The honoring of proficient hunters with orally transmitted legends would tend to show that a tribe valued skill and bravery. The most widely known example of Native American agriculture, the Three Sisters (which was the creation of a mini-climate by interplanting corn, beans, and squash), shows that those gardeners valued time spent observing relationships between living creatures on the land around them.
Since food is center-most to life, every living creature is food for some other creature, I think it's fair to consider the values represented by the dominant form of agriculture in America, that which feeds the most people, and then discuss any possible decline. Americans are foragers of a sort. We certainly don't walk around picking acorns and blackberries to make pies with, but neither do most of us grow anything or hunt to provide our family's meals.
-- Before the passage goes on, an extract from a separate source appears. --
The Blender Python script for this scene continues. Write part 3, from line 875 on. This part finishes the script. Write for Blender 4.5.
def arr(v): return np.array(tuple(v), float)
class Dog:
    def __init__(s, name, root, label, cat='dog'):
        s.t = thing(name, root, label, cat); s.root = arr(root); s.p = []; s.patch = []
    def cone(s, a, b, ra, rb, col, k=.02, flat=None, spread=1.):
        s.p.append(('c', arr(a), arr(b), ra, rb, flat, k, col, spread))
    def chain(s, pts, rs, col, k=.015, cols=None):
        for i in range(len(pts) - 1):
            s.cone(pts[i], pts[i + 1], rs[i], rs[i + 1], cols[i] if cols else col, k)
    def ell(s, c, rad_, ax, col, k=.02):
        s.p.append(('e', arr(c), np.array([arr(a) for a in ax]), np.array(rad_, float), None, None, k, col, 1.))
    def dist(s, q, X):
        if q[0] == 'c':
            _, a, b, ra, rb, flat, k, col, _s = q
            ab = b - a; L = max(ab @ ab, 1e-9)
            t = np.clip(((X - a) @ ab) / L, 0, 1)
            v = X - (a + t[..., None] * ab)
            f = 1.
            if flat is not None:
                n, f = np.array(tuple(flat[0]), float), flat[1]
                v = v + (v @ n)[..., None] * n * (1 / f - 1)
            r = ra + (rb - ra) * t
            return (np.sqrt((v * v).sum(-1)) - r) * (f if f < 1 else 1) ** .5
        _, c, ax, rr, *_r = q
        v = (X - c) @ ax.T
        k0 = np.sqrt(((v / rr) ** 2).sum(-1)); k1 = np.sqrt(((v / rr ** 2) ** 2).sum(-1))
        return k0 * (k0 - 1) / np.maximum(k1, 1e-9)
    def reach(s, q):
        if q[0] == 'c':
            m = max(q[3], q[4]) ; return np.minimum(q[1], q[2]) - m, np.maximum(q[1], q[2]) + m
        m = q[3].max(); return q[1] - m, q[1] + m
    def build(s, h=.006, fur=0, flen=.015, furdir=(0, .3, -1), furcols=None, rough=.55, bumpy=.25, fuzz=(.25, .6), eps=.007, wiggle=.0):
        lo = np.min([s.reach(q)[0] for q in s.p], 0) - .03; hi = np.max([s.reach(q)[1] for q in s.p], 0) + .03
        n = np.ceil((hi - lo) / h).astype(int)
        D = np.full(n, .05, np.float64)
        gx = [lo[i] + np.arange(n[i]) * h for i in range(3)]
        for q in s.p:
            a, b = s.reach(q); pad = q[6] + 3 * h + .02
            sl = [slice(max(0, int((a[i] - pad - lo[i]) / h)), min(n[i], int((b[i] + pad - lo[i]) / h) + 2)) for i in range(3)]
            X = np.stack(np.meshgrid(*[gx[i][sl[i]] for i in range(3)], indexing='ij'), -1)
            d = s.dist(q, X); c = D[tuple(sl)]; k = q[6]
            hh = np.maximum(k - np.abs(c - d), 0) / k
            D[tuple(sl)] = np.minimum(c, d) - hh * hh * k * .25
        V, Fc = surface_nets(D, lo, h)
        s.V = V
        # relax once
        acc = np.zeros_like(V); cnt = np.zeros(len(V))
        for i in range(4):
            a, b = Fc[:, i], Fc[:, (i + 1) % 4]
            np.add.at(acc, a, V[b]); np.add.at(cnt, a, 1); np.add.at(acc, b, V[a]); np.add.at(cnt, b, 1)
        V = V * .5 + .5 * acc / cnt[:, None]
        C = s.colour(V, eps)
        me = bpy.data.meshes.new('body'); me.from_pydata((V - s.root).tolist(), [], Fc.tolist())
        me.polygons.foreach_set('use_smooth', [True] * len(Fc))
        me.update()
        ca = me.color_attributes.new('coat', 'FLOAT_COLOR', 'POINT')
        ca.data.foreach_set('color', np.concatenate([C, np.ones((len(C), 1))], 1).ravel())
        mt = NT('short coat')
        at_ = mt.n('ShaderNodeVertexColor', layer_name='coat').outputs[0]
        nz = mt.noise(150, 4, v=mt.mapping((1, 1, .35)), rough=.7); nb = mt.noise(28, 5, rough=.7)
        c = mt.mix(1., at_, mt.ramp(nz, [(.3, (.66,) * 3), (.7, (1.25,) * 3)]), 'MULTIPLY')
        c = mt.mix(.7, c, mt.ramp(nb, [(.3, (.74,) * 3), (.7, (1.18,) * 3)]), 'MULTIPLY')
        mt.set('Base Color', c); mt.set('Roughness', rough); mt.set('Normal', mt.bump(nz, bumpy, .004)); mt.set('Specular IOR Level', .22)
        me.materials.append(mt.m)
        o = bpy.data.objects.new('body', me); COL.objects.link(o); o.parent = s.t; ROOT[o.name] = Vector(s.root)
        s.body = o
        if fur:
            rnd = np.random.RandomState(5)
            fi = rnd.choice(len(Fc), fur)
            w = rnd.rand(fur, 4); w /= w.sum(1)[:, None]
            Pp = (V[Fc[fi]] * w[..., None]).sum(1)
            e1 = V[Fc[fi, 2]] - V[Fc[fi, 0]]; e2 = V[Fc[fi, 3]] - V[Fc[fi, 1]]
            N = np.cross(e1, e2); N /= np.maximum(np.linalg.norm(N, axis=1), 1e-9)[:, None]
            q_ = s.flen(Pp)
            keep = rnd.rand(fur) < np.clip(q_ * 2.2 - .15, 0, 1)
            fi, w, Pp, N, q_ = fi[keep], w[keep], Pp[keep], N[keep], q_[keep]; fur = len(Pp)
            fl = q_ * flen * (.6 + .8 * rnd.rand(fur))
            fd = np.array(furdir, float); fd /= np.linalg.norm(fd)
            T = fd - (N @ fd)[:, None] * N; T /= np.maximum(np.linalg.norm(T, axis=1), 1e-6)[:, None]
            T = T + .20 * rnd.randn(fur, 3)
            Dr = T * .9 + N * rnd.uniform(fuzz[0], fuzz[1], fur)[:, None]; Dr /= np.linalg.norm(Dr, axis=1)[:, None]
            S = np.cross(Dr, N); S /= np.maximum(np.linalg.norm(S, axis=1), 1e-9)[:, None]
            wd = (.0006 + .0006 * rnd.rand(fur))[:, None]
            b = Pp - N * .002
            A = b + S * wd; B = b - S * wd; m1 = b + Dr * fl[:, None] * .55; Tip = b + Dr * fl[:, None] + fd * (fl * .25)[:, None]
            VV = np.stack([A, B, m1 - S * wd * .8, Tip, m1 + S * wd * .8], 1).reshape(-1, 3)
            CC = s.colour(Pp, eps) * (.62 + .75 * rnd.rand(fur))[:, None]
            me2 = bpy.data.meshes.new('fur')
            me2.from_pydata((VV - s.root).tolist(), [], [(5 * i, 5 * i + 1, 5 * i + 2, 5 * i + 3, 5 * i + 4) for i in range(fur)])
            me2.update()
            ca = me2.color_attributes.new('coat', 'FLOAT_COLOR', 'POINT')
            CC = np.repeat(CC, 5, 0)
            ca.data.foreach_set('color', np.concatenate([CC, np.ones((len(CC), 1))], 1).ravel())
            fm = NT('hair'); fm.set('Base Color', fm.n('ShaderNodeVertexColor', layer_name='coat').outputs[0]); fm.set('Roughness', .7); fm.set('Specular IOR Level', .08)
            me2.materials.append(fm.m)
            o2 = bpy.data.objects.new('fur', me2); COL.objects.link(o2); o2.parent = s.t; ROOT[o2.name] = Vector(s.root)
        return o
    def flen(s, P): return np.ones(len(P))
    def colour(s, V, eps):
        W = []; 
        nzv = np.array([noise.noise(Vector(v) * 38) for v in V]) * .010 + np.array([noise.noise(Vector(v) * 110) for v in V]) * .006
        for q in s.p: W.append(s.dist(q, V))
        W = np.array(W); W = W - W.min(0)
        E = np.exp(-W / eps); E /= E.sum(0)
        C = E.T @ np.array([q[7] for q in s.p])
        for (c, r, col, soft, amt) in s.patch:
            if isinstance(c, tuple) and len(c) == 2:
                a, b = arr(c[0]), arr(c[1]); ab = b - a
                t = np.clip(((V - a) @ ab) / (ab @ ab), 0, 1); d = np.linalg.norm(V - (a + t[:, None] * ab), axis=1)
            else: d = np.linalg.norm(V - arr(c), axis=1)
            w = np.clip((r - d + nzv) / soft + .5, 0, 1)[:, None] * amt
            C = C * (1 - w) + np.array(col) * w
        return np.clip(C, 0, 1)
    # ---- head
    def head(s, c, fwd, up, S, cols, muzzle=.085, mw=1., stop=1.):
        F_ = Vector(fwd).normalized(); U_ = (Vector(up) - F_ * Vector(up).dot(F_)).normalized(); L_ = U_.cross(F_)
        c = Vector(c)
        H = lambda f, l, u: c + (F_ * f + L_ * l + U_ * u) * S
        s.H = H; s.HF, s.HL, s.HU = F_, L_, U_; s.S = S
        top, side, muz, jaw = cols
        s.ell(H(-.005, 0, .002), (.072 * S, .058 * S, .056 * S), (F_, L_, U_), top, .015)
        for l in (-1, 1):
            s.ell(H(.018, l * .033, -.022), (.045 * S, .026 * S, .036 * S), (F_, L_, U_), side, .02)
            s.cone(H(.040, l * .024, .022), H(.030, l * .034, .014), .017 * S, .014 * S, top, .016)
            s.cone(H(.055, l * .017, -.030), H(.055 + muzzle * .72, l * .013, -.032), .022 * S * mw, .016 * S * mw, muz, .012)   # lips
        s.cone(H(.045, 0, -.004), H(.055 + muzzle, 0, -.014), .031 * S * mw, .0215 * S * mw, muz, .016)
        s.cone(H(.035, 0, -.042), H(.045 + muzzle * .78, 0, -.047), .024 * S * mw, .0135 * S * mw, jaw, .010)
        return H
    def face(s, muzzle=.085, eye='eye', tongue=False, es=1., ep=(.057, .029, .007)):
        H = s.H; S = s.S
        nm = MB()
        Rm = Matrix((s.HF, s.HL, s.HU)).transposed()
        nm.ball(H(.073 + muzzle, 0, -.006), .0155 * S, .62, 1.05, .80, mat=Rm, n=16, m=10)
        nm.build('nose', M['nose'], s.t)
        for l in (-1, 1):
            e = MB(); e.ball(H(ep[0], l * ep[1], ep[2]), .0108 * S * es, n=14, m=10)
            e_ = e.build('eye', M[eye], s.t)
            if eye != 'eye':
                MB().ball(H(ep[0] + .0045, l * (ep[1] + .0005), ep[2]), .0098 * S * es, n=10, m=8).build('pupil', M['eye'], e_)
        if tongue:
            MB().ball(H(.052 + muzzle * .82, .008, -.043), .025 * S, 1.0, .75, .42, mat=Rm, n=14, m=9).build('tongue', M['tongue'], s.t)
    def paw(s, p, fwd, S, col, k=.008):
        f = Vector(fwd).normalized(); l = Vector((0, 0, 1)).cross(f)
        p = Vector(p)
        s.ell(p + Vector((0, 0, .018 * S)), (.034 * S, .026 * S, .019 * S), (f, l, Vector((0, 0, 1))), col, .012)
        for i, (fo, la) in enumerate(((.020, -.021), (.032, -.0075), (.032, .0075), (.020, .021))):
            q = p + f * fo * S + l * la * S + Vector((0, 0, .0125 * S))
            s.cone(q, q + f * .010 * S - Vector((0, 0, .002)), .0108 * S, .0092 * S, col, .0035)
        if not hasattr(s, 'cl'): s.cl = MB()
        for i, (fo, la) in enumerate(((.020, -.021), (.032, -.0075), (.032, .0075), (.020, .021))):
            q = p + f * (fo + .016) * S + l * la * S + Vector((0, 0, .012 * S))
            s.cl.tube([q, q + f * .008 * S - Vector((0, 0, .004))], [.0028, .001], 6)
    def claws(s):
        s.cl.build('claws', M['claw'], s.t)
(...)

What we do is walk around inside a building, selecting packaged foods, which we then take home to spend a minimal amount of preparation time (i.e. once known as cooking) before consuming said items.
Americans value efficiency and speed and getting things done. We only need to be able to do one thing quickly while having our hands free to do something else. We also value fancy packaging, as can be seen in the most popular items on the shelves. We value a good sales-job.
We also tend to value being inside and driving.